Retype exactly what appears below from the line containing "Write the bpy" down to the line containing "sin, cos, pi = math.sin, math.cos, math.pi", keeping both end lines. Do not include pictures.
··· RECORDS SUPPLIED ···
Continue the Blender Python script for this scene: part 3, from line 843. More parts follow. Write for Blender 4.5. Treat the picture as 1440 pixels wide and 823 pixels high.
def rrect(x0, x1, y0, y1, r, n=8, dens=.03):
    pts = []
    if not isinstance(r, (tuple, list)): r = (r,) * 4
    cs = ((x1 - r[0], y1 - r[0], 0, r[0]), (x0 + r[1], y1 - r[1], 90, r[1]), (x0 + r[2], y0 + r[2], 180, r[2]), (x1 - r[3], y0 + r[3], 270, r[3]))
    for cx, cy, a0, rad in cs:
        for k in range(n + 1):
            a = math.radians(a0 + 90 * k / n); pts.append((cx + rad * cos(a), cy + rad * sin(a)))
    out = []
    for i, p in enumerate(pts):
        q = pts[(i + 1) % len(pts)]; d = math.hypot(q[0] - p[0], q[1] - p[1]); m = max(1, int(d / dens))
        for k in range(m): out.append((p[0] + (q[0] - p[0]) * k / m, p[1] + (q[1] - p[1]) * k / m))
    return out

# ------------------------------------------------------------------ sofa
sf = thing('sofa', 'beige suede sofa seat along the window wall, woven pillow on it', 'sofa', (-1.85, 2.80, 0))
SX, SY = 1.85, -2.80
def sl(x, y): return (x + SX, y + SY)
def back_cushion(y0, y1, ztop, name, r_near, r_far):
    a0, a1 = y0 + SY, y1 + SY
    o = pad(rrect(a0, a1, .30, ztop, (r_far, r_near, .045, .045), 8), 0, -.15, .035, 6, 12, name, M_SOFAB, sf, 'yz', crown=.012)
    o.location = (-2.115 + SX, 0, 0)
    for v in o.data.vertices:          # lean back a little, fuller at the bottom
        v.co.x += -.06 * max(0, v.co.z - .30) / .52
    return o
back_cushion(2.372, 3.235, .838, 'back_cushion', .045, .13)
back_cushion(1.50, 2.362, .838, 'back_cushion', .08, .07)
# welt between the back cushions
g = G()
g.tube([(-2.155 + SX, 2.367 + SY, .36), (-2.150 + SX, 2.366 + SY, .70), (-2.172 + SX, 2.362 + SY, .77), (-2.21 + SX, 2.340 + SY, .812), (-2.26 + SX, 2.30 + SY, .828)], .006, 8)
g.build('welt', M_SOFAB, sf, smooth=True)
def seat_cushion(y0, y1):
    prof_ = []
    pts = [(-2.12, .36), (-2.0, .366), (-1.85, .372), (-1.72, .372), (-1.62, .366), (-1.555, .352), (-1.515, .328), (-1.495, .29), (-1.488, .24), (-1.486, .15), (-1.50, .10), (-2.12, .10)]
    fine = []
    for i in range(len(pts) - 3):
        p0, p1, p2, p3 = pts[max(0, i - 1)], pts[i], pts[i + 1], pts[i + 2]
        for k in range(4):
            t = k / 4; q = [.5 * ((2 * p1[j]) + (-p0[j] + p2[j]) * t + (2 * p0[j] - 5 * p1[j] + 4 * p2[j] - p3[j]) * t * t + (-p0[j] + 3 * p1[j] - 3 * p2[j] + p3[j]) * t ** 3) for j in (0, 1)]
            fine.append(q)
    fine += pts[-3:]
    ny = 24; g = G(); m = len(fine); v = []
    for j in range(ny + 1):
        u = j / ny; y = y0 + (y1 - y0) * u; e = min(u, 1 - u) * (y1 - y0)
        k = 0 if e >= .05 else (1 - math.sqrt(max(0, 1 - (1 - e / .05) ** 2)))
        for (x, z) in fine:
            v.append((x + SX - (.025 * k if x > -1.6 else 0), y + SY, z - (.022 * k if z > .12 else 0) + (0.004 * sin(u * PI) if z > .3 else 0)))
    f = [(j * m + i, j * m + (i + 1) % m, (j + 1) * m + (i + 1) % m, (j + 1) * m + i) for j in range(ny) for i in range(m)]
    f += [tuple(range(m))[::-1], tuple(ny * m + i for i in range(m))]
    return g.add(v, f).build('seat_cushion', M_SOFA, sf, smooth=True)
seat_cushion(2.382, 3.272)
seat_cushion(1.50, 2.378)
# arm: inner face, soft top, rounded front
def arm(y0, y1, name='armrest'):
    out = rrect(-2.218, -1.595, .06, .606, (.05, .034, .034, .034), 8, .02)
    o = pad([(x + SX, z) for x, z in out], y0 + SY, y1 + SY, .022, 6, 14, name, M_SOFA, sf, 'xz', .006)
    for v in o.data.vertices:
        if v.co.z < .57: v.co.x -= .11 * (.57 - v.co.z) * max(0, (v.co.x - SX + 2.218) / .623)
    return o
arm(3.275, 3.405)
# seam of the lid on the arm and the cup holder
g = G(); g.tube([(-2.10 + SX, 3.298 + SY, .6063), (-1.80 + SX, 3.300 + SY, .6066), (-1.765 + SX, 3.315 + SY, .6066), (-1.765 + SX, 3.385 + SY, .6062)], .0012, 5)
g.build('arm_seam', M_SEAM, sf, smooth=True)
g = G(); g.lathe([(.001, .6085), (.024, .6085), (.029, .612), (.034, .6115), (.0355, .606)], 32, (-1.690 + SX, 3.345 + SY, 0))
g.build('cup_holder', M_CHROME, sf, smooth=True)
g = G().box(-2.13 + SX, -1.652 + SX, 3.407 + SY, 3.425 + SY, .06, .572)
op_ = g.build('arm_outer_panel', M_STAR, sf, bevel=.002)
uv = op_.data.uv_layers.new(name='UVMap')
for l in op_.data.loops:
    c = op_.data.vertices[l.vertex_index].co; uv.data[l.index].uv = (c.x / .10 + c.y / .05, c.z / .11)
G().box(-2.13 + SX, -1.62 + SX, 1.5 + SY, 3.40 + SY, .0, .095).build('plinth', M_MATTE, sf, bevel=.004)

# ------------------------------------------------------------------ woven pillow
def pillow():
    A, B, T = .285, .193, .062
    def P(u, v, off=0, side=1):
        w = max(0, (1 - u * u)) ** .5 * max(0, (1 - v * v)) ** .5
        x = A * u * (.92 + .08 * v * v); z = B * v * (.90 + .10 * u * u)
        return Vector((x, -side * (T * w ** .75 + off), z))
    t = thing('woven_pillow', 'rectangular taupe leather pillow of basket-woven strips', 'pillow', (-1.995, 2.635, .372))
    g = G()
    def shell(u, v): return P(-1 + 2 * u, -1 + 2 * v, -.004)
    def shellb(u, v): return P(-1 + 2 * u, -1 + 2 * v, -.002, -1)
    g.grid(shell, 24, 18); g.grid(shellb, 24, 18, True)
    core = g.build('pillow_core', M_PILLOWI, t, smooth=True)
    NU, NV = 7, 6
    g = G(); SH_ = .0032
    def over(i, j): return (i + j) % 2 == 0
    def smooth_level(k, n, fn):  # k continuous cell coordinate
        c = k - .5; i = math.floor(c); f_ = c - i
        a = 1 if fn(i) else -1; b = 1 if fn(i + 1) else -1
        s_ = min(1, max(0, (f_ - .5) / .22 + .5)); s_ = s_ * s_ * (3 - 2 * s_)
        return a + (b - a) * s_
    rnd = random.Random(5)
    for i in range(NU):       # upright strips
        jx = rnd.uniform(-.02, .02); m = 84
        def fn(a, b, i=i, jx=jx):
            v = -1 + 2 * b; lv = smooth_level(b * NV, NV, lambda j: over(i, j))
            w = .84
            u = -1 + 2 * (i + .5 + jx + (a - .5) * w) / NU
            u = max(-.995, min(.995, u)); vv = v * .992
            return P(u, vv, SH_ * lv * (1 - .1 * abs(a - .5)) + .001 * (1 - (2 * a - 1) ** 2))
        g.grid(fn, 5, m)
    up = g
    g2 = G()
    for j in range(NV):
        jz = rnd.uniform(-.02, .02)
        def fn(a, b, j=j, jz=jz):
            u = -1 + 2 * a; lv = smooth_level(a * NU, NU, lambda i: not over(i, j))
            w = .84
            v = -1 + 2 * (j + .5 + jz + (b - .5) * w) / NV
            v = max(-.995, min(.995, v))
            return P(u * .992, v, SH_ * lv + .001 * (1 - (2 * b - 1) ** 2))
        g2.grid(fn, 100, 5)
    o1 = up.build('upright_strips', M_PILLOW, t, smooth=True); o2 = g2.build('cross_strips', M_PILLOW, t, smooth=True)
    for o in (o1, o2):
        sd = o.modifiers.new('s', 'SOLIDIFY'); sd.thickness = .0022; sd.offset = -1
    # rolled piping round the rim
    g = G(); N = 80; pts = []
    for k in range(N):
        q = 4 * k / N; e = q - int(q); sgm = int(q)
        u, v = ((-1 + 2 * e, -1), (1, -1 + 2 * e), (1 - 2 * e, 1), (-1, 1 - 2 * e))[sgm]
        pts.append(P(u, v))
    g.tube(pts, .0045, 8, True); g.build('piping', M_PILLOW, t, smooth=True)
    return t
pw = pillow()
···
··· RECORDS SUPPLIED ···
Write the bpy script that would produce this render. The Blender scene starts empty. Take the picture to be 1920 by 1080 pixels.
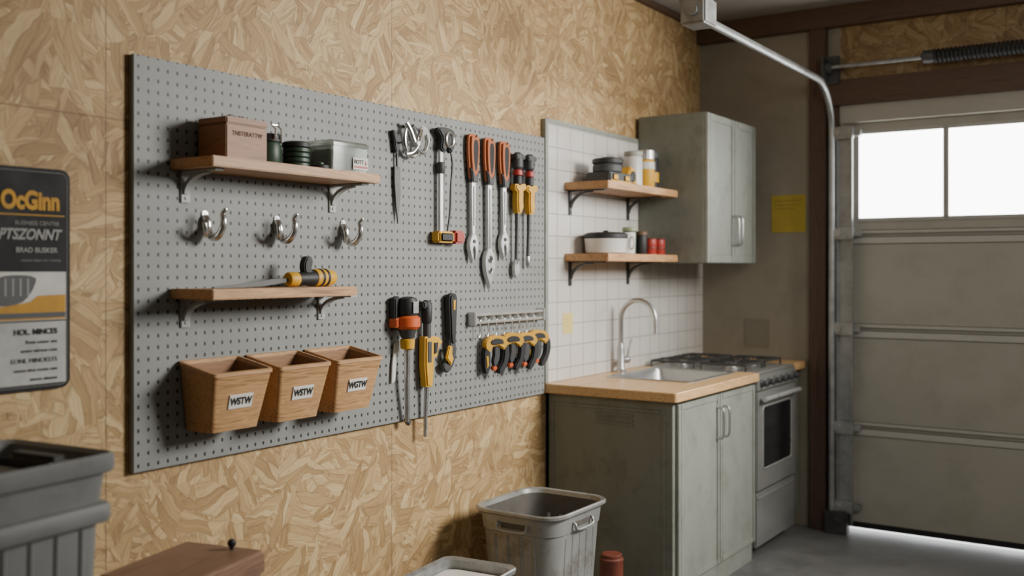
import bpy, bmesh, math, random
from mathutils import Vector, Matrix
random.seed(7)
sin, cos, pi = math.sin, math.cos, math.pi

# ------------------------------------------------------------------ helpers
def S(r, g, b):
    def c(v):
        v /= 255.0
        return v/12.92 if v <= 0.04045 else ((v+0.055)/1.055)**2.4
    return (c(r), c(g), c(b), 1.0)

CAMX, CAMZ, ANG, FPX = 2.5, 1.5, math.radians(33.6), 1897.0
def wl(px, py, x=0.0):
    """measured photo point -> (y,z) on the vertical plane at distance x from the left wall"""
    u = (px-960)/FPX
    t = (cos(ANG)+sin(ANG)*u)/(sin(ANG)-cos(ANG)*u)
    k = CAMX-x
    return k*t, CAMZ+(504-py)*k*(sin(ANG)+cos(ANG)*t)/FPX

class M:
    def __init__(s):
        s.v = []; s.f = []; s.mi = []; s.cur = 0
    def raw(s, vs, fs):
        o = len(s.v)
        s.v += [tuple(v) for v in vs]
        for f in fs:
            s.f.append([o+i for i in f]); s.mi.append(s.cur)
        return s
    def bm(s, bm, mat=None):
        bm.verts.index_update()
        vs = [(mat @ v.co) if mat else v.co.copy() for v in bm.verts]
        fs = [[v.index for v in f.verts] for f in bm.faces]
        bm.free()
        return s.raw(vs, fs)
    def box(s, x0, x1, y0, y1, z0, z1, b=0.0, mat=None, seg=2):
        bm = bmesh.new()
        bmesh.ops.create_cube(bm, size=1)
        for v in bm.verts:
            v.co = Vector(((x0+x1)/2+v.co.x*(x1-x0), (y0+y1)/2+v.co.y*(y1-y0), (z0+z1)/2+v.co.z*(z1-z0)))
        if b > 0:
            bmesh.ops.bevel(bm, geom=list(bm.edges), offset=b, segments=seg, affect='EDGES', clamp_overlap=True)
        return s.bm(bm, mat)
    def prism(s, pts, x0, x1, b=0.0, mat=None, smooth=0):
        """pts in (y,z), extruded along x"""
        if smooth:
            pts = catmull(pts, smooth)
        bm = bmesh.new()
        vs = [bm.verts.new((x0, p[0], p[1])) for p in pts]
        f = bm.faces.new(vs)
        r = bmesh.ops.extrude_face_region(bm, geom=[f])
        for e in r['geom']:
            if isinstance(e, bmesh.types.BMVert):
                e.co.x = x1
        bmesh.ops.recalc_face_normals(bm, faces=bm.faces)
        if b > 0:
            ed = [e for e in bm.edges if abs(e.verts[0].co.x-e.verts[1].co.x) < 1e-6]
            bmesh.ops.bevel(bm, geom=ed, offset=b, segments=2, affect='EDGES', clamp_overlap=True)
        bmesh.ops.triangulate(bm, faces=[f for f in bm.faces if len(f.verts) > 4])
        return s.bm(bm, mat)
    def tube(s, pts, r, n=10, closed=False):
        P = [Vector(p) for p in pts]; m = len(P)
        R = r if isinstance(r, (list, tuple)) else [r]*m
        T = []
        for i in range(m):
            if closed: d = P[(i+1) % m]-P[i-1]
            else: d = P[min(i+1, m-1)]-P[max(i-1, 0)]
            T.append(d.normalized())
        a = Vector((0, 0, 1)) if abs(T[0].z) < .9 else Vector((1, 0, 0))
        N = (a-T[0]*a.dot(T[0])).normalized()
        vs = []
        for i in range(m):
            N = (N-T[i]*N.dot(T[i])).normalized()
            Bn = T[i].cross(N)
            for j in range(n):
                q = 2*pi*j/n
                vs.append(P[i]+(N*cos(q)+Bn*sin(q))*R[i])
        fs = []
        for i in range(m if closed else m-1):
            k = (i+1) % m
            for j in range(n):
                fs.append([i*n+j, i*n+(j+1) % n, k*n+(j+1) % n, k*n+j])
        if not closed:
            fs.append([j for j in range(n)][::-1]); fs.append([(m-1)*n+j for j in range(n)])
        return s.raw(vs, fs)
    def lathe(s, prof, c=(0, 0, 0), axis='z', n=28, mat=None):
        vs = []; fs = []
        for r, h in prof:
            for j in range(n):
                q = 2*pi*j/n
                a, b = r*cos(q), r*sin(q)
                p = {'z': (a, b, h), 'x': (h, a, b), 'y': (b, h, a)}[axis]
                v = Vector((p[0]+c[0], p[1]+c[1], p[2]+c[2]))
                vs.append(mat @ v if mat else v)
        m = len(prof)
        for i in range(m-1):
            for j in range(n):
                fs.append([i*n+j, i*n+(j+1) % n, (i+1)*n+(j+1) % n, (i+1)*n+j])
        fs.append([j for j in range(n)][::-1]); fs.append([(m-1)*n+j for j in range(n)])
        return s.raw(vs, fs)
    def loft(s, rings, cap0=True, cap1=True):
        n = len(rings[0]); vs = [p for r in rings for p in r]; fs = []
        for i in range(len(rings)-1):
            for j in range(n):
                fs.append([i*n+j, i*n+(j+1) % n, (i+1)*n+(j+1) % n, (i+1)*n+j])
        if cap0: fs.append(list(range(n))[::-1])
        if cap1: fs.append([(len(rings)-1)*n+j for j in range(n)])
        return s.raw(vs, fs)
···
··· RECORDS SUPPLIED ···
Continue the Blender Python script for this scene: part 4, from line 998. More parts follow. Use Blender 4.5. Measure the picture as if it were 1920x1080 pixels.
···
> [WRITTEN RESPONSE]
Write the bpy script that would produce this render. The Blender scene starts empty. Take the picture to be 1920 by 1080 pixels.
import bpy, bmesh, math, random
from mathutils import Vector, Matrix
random.seed(7)
sin, cos, pi = math.sin, math.cos, math.pi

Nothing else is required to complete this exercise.